I found that androgyny is nearly always associated with masculinity. Even in the LGBTQ+ community, the look of androgyny is alarming similar to the way a cisgender white man looks. Short hair, lanky build and a strong jawline are the pillars of society’s standard androgynous look. But, for me and so many others, androgyny does not look like that. Being androgynous can look any way at all. In safe spaces, like my home and around friends, I know I’m understood as non-binary and that gendered expectations aren’t being thrust upon me. Outside, though, I have to contort my body if I have any hopes of being gendered correctly. It requires binding, walking a certain way and subtly altering my tone of voice to remove the trained feminine politeness that punctuates every word I say. It’s a lot of work. 

The anxiety I feel surrounding my gender has nothing to do with me and all to do with the world around me. It’s petrifying to walk into a room of new people and not know if I’ll be respected. It’s nearly guaranteed that I’ll be misgendered despite my pronoun pin on my shirt pocket and my clear statement of my pronouns along with my name. I carry this with me every day, just like many other non-binary folks. 
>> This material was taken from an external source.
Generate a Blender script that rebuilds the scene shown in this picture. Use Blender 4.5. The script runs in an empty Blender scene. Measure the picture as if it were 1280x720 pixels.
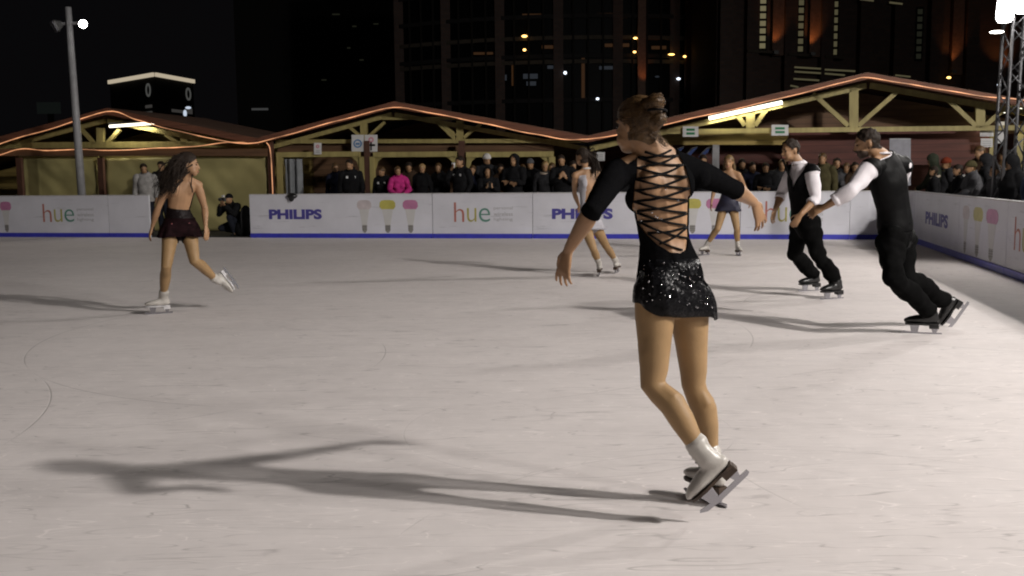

If you’re reading this and want to help your non-binary friends, there are things you can do to help. It just takes a little effort. Normalize asking for pronouns. Share your pronouns whether you’re cisgender or transgender. Do the work to unlearn the harmful things you’ve been taught about gender. Nobody’s going to be perfect, but the least you can do is try. 

If you have the means to help the trans community financially, consider donating to Trans Lifeline, a suicide hotline created by and for transgender folks.